Ülkeler arasındaki ticaret dünya barışının en büyük en güçlü güvencesidir

Ticarette ürünlerin fiyatı, alıcıların ve satıcıların buluştuğu pazarlarda oluşur. En basitinden en karmaşığına kadar, bütün ekonomilerde pazar vazgeçilmez bir yer tutar. Üreticilerin ve tüketilerin dışında, kamu kurumlarının pazara müdahalesi, pazarda alışveriş yapanlar arasında haksızlıklara yol açar. Arza ve talebe göre fiyatları ayarlamada, hiçbir kamu kurumu, pazarın yerini tutamaz. Pazarlar toplumları, birbirine açan, barış köprüleridir.
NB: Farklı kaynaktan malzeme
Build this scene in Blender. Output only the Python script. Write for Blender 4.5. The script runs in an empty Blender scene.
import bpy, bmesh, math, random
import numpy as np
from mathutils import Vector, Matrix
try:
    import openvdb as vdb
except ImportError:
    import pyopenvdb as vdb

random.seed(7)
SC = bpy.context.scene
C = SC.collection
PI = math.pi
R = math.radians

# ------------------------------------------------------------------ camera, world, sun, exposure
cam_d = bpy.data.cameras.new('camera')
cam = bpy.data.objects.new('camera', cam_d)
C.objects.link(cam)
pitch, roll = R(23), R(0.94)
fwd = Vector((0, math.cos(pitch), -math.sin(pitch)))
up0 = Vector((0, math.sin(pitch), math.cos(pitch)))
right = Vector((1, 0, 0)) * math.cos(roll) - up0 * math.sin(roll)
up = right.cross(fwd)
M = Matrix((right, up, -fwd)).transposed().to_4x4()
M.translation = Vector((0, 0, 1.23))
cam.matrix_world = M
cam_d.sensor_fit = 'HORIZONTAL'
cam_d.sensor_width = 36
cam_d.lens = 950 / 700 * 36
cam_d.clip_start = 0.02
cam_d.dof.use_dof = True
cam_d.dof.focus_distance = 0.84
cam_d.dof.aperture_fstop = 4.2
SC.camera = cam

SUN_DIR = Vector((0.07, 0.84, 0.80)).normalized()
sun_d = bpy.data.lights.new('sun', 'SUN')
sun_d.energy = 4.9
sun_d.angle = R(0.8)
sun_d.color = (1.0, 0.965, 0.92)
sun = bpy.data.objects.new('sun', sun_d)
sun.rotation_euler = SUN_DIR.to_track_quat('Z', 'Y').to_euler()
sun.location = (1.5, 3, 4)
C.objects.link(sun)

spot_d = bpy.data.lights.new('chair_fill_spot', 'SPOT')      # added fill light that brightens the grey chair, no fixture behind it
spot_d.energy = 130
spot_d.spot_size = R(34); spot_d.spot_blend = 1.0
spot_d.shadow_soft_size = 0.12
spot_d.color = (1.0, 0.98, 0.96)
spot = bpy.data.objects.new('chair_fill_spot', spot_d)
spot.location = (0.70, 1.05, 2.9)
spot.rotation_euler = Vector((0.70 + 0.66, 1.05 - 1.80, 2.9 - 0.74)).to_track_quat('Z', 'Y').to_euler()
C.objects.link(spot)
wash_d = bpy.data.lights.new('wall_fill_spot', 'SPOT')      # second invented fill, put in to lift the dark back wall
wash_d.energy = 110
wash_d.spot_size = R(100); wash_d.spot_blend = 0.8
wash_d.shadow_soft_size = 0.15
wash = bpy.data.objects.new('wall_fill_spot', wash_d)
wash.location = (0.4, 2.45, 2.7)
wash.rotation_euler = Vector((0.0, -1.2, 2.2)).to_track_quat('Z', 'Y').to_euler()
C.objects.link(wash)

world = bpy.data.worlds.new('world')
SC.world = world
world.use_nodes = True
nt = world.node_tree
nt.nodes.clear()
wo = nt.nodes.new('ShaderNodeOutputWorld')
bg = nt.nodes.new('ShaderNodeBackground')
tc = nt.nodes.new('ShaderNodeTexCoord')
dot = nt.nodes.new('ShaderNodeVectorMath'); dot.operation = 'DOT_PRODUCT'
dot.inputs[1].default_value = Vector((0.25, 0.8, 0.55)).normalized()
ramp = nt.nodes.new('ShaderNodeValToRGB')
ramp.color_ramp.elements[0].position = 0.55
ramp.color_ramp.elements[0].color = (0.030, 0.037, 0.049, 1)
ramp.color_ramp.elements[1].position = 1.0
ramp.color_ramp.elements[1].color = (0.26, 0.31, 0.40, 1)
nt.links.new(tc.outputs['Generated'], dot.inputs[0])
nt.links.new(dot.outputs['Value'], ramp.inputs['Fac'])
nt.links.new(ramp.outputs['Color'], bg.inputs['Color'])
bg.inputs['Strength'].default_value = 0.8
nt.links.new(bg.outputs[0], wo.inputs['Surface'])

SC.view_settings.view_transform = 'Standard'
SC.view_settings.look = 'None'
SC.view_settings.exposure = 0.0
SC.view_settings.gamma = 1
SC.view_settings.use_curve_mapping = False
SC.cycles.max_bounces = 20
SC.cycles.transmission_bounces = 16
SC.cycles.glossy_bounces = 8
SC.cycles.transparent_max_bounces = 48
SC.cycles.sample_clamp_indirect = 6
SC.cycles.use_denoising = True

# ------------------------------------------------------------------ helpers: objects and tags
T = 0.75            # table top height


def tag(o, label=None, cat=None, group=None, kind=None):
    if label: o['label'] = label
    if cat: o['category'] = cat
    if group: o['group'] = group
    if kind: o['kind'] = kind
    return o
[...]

Toplumların yükseliş ve çöküş dönemlerine bakılırsa, ticaretle gelişme arasında, doğru orantılı bir bağıntı olduğu görülür. Ticarete önem verilen dönemlerde, devletle toplum her alanda güçlenir, ticaretin küçümsendiği dönemlerde, her ikisi birden yoksul düşer. Ülkelerin siyasal gücüyle birlikte, kültürel gücü iç ve dış ticaret hacminin büyüklüğünden kaynaklanır. Ticaretin gelişmediği toplumlarda, hem ekonomik, hem kültürel hayat zenginliğini yitirir.

Dünyada ülkeler ticari çalışmaları özendirerek, devletlerin güçlerini sınırlandırılmazlarsa, devletler ekonomik alanda, toplumların üretim güçlerini sınırlandırırlar. Devletin taraf olduğu ticari işlemlerde, haksız rekabetin ve aşırı kazançların, önüne hiçbir güç geçemez. Her alanda olduğu gibi, ticari alanda kuruluşlar, devletlerle yarışamadıkları gibi, devletler karşısında haklarını koruyamazlar. Devletlerin görevi ticaret yapmak değil, ticaretin güvenliğini sağlamaktır.

Pazarların büyüklükleri ve derinlikleri ne olursa olsun, pazarlarda özel kuruluşlar, ne alıp ne satacaklarını belirlemede, kamu kuruluşlarından daha başarılı olurlar. Ülkelerde hangi ürünlerden ne kadar üretileceğinin, ne kadar tüketileceğinin kararları, kamu kurumlarında değil, üreticilerle tüketicilerin bir araya geldikleri pazarlarda verilmelidir. Devletler fiyatları bilmezler, Drucker’ın vurguladığı gibi: “Savaş açmayı ve enflasyonu yükseltmeyi bilirler.”

Daniel T. Griswold “Serbest Ticaret Üzerine Yedi Ahlaki İlke” isimli küçük kitabında, ticaretin Batı ekonomi düşüncesinin içinden süzülerek, oluşturulan etik ilkelerinin yararlarını tartışmaktadır. İslamın ilk yıllarında açıkça görüldüğü gibi, ticaretin ekonomik boyutları yanında, insanları bir arada tutan, toplumsal ve kültürel boyutları vardır. Ticareti özendiren toplumlar, hayatın her alanına, büyük bir canlılık kazandırırlar.

Ticaretin gelişmediği toplumlarda, kültür de, ekonomi de gelişmez. Toplumlarda ticaret etik ilkelere uygun olarak yapılırsa, gelirleri çoğaltır, işsizlikleri azaltır, yatırımları büyütür, dostlukları geliştirir, hayatın değerini artırır. Ticaretin geliştiği toplumlarda, yoksulluk ortadan kalkar. Tarafları zenginleştiren ticaret, toplumlarda her zaman ekonomik, siyasal ve kültürel hayatın, sürükleyici gücü olmuştur.Ticaret insanları bir araya getirirek, birlikte yaşama kültürünü zenginleştirir.

Ticaret yapmasını bilenler, sorunlarını çatışarak değil, uzlaşarak çözmesini bilirler.

Etik değerler ticaretle, toplumda benimsenen, yerleşik değerlere dönüşürler.

Ticaretin olduğu yerde savaş olmaz,kötümserlik olmaz, ümitsizlik olmaz.